Not that Nelson’s white audience isn’t in some way armed against implications; they’re good liberals, after all, and they’re used to applauding performances that celebrate African influences and decry white racism. But Nelson lets more energy through than the audience has armed for. Dancers don hoodies and give the audience that look (you know the look: this isn’t your part of town, Becky) then explode in fierce daggering dancing. Watching this is like standing on one side of a piece of plexiglass while someone pounds at the glass from the other side. You know you won’t get hurt, but you feel a cold thrill.

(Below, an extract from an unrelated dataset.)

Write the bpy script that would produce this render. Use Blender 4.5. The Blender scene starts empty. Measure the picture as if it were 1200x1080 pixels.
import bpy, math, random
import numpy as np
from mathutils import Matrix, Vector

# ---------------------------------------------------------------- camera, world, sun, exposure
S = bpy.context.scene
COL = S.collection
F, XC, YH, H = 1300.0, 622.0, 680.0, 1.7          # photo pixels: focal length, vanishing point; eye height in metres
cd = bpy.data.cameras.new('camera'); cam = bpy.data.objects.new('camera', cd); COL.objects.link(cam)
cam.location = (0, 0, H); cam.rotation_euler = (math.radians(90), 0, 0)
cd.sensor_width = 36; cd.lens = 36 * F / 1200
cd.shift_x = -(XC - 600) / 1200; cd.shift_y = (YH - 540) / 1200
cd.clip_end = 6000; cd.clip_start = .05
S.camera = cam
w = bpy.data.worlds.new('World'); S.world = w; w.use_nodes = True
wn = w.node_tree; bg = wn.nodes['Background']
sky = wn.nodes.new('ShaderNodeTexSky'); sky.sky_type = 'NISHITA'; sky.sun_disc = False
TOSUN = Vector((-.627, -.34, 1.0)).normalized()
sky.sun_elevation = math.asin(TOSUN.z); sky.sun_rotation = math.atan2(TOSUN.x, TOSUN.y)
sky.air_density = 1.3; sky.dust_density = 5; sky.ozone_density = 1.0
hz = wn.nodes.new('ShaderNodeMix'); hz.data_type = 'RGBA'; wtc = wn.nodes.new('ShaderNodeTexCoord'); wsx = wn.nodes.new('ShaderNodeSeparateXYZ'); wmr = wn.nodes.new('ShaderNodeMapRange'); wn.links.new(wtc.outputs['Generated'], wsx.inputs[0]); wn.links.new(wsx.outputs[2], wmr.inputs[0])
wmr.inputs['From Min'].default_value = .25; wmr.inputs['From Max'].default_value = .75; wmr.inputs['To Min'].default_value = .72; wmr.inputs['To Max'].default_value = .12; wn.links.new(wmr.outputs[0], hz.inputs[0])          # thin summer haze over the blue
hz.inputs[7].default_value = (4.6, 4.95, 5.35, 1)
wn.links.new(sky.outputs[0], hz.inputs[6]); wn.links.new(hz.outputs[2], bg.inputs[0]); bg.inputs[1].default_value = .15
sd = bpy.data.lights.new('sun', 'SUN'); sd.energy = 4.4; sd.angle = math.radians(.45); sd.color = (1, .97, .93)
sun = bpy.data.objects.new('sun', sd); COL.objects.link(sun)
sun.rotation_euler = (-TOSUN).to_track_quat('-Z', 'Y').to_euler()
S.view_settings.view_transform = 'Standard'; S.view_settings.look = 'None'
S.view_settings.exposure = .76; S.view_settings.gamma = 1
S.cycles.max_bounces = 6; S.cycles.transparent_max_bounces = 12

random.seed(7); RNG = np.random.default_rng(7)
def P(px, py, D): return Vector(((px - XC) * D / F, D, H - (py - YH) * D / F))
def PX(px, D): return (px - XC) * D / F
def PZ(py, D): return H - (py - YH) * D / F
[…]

When Nelson touches this edge, Requiem for a Homegirl is compelling (in both senses: there’s force involved). But often Nelson stays in more conventional territory, with a more conventional approach. Maybe she’s trying to cover too much territory (racism, history of blacks in Africa and America, urban experience), and it prevents her from going deeply into any one idea. Her metaphors become broad and fixed, her scenes unable to take wing under their metaphoric weight. A human beatbox (Carnage, aka Terrill Woods) and opera singer (Adara Bryan) perform at the same time: what we notice is not the interesting sound but the conjunction of “high” and urban culture. It’s symbolic, and then it’s over.

And then there’s the happy ending, complete with African drums and the audience clapping along (as we were earlier instructed to do). Not that I don’t sympathize with the desire to be happy or feel the energy of the drums, but where did that come from? Ten minutes before a street battle was raging; how did we—mostly black performers and mostly white audience—get to happy? Nelson wants us to come along with her to the feel-good ending, but I’m not sure what we’ve done to deserve it.

If Tiny Town and Requiem for a Homegirl don’t exactly complement each other, they’re still a demonstration of the vitality of the Twin Cities dance scene. Through their disparate modes, Sherman and Nelson both present complex, highly crafted, and individual visions; both have found excellent performers and craftspeople to help carry out their visions. Momentum? Yes, it’s here.